Our Brand Is Crisis Is Not a Victory for Women in Film

Our Brand Is Crisis premiered at TIFF last Friday. The film received buzz because it stars Sandra Bullock as political strategist Jane Bodine in a part that was originally meant for George Clooney. The fact that Bullock was awarded this role has been hailed by many, including Clooney and Bullock, as a step forward for Hollywood. This film, however, inspires the critical viewer to realize we should not merely concern ourselves with the size and number of roles female performers receive, but with the messages their characters promote.

The film starts out promisingly enough by allowing Jane to be a complicated and flawed person. In a world where women are often relegated to playing the hero’s two-dimensional love interest with good hair, that much is a welcome change. Jane is an accomplished political strategist with a history of alcoholism and depression. She is also addicted to winning. Having retired from running campaigns to focus on her mental wellbeing, Jane is lured back by the prospect of going toe-to-toe with her nemesis Pat Candy (Billy Bob Thornton), who is working for the Bolivian presidential election’s leading candidate. Jane knows the decision is a poor one for her recovery, and she also dislikes the macho, ultra conservative candidate she has to represent. Still, the allure of beating a long-time rival proves too much to resist.

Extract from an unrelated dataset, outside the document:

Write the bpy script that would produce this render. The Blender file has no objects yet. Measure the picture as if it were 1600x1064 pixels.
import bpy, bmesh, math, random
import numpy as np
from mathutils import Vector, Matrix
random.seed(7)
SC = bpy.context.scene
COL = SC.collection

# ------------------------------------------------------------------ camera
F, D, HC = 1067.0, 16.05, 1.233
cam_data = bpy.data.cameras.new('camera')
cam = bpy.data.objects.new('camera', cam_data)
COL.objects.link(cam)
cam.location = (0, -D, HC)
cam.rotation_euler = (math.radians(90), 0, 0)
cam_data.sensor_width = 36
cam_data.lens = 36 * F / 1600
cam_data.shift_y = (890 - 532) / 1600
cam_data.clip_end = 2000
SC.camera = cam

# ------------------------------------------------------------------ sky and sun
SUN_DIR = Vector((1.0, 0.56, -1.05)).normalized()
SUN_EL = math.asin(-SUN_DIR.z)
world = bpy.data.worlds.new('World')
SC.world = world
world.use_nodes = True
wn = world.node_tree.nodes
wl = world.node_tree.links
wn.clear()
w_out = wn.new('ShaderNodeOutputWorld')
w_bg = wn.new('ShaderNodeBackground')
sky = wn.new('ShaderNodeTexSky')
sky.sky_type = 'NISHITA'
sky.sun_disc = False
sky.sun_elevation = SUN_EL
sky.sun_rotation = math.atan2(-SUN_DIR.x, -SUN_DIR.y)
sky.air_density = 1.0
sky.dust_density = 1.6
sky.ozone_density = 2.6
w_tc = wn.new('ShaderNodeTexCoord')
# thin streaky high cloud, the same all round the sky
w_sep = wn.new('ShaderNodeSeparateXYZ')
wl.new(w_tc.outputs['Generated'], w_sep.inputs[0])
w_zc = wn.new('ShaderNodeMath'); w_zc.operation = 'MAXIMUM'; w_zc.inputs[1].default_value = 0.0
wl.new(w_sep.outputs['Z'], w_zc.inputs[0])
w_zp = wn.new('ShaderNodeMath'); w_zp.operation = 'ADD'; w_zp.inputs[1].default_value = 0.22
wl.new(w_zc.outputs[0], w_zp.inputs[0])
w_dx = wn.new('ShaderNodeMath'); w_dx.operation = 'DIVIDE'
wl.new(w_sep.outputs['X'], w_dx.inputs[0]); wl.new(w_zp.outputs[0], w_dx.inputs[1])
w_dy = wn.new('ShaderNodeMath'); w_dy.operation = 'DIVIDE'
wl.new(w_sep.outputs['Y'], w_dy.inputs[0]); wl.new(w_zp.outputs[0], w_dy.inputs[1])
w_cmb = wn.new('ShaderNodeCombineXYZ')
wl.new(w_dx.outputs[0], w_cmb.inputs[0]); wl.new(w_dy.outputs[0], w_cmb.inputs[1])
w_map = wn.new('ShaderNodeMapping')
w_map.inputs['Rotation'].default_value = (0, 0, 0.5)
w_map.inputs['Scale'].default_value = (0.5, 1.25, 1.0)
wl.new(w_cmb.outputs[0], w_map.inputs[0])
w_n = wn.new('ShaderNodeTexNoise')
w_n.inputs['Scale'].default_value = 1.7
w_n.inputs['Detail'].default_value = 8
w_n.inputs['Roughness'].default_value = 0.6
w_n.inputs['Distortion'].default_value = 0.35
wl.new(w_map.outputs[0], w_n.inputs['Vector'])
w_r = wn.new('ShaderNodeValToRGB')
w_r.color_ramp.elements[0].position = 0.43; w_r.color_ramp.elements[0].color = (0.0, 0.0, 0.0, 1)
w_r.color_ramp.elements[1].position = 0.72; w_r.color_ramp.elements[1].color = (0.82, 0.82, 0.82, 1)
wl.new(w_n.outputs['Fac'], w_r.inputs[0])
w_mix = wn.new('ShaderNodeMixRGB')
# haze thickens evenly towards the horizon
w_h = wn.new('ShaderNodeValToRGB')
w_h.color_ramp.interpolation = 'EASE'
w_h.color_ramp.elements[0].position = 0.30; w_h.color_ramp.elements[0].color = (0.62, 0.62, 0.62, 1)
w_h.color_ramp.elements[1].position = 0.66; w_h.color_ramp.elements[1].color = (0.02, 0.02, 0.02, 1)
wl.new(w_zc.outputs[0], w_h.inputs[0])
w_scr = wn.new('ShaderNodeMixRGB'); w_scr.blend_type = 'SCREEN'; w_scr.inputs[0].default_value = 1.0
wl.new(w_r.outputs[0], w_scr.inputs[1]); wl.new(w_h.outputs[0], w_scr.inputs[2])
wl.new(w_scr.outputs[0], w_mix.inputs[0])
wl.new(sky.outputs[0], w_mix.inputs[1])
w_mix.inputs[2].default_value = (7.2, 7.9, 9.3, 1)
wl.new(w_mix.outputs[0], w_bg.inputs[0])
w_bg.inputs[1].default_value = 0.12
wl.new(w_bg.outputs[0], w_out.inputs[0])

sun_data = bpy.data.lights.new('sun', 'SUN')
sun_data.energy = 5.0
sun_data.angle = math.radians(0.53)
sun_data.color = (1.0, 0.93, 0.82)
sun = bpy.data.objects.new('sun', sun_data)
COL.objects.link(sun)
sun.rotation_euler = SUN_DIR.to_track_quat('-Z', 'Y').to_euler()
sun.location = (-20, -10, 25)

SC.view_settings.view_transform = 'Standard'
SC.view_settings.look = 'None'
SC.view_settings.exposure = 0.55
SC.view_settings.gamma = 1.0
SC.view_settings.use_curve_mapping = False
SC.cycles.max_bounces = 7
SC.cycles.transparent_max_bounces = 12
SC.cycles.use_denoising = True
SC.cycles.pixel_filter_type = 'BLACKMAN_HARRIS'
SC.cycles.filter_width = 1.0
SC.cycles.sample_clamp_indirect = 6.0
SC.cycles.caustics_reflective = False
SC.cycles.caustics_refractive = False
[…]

When Jane arrives in Bolivia, she knows nothing about the country and does not even speak Spanish, but what she does know is how to beat other people in a presidential race. She encourages her candidate to cry on camera to look more sympathetic, hires an investigator to drag up dirt about his opponents, and crafts a campaign that manipulates voters with fear. Jane’s tactics are underhanded, but they work. At first, she’s like an evil Olivia Pope.

If Our Brand Is Crisis were simply the portrait of a highly competitive person willing to back an amoral liar who neglects the needs of Bolivia’s indigenous people, it could be an interesting movie. Male performers portray characters whose questionable motives guide them all the time. I adore the idea of an actress playing a truly unlikeable character I can root against in a film that identifies the dangers political spin doctors pose to society.

Unfortunately, Crisis takes a promising portrait of a power-hungry woman engineering disastrous election results, and turns it into something we truly do not need any more of, a white saviour story. With little explanation, Jane experiences an improbable change of heart. She feels so moved by witnessing the very misery she herself helped inflict on the Bolivian people that, before we know it, she abandons her job to become a community organizer in Latin America.

This is a film that expects its audience to believe a white American woman who is not from Bolivia and does not even speak Spanish has what it takes to play a meaningful role in uplifting the Bolivian people. It’s a film that, furthermore, endorses a white saviour role as its protagonist’s true calling. Yes, it gives a leading role to a woman in a climate where those are still too rare, but this racially and culturally tone-deaf message disqualifies this picture from constituting a meaningful victory for women.

Furthermore, the white saviour role is one of the few leading roles women have received no shortage of in Hollywood. Remember Michelle Pfeiffer as an inner-city schoolteacher in Dangerous Minds? Or Sandra Bullock herself in her Oscar-winning turn in The Blind Side? The white woman who saves people of colour is a condescending and racist trope that should have been retired years ago. That’s why this much-hyped film is so very disappointing to people who do wish female performers could receive more and better leading roles – roles that say something new and important about the world that does not patronize people of colour.

Ultimately, movies like Our Brand Is Crisis cannot truly empower female performers if they do so by suggesting under-qualified white people can somehow solve everyone else’s problems. Any intersectional feminist worth her salt knows it is not worth uplifting a white actress at the cost of perpetuating racist themes about how ignorant white folks can save people of colour.